With the recent news that Tesla has now purchased $1.5 billion in bitcoin, there's going to be no shortage of people that follow Elon Musk and make their first foray into crypto as well. And, since a majority of the country is broke, it seems like a great time for what is essentially crypto lending to emerge.
Enter "flash loans" - a new service where borrowers can very quickly take collateral free loans from lenders and use the proceeds for whatever they want, before quickly paying the loan back - sometimes in seconds. The most popular use for these loans has been arbitraging coin prices on different crypto exchanges, according to Bloomberg. But what makes these loans different is that they are "bundled into the same block of transactions being processed on the Ethereum digital ledger and are executed simultaneously".
The loans sometimes take just seconds:
In the example, the transaction gets submitted to the network, temporarily lending the borrower the funds. If the trade isn’t profitable, the borrower can reject the transaction, meaning that the lender gets their funds back in either case. As far as the blockchain is concerned, the lender always had the funds. The user pays blockchain processing fees.
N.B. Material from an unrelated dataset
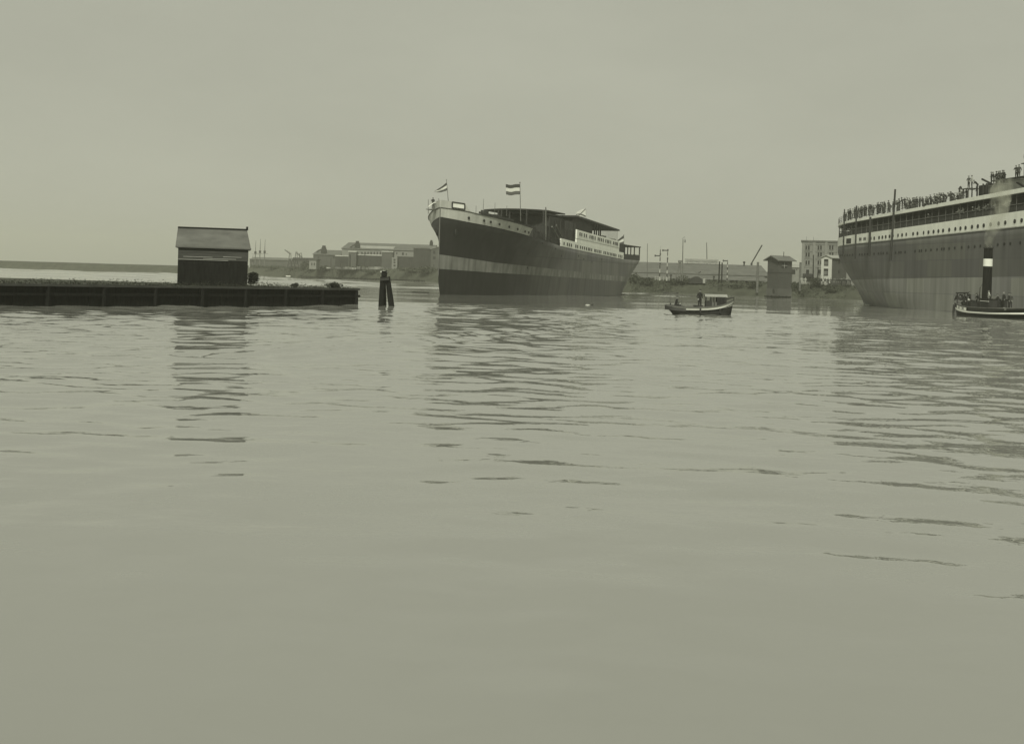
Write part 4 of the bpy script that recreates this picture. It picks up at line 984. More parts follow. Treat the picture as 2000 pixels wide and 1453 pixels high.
# ------------------------------------------------------------------ left quay with shed
quay = empty('timber_quay', (-13.0, 107.6, 0), 'dark timber-faced quay running in from the left edge, overgrown on top', 'quay')
qd = Vector((-8.3, -14.0, 0)).normalized(); qn = Vector((-qd.y, qd.x, 0))   # qn points away from the channel
if qn.x > 0: qn = -qn
LQ = 75.0
def qw(s, o, z): v = qd * s + qn * o; return (v.x, v.y, z)
mb = MB(); n = 250
for k in range(int(LQ / .45)):
    s = k * .45; oo = rnd.uniform(0, .05); mb.box(Vector(qw(s + .22, .1 + oo, .0)) + Vector((0, 0, .3)), (.43, .16, 2.0 + rnd.uniform(-.03, .03)), math.atan2(qd.y, qd.x))
mb.build('plank_facing', 'timber', quay)
mb = MB(); mb.bar(qw(-.15, -.05, 1.33), qw(LQ, -.05, 1.33), .34, .16); mb.build('capping_beam', 'plank', quay)
mb = MB(); mb.bar(qw(-.35, .0, .75), qw(LQ, -.08, .75), .22, .18); mb.build('waling', 'timber', quay)
for k in range(16):
    mb = MB(); mb.tube(qw(k * 4.5 + .2, -.15, -.8), qw(k * 4.5 + .2, -.12, 1.24), .15, .14, 10); mb.build('pile', 'timber', quay)
mb = MB(); e0 = Vector(qw(0, 0, 0)); 
for k in range(6): mb.box(Vector(qw(.12, .25 + k * .5, .3)), (.16, .48, 2.0), math.atan2(qd.y, qd.x))
mb.build('end_planks', 'timber', quay)
# earth on the quay
mb = MB(); poly = [qw(0.1, .2, 0), qw(.1, 3.2, 0), qw(9.0, 3.4, 0), qw(9.5, 5.0, 0)]
P4 = [(-20.6 + 13, 112 - 107.6, 0), (-140 + 13, 118 - 107.6, 0), (-140 + 13, 20 - 107.6, 0), qw(LQ, .2, 0)]
pl = [(p[0], p[1]) for p in poly + P4]; mb.prism(pl, 'z', -1.0, 1.34); mb.build('earth_fill', 'grass', quay)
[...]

“In a way, flash loans make everyone a whale,” said Nikola Jankovic of loan provider DeFi Saver. Another player in the flash loan space, Aave, says it has already processed $2 billion in flash loans just last year alone.
The outlook for the loans is robust, according to crypto investor Aaron Brown: “I can see them becoming big. The same thing exists conceptually in the traditional financial system. I can buy and sell things for many times my total wealth during a day, as long as by the end of the day everything nets out to a positive balance. It’s just with crypto there is no settlement delay, so to do the same thing you need flash loans."
“At the end of the day, flash loans are going to be everywhere,” Stani Kulechov, Aave's CEO, said.
Jack Purdy, an analyst at researcher Messari commented: “They have the potential to greatly increase market efficiency as there are no longer high capital costs to exploiting arbitrage opportunities. When anyone in the world can execute these trades across disparate markets, it helps crypto prices converge, tightening spreads and reducing inefficiencies.”
On the other side of the "coin", however, the loans can also be used to manipulate coin prices. “Flash loans will continue to be associated with manipulation and hacks. But they’re not really essential to those things, they just mean manipulators and hackers no longer need capital,” Aaron Brown concluded.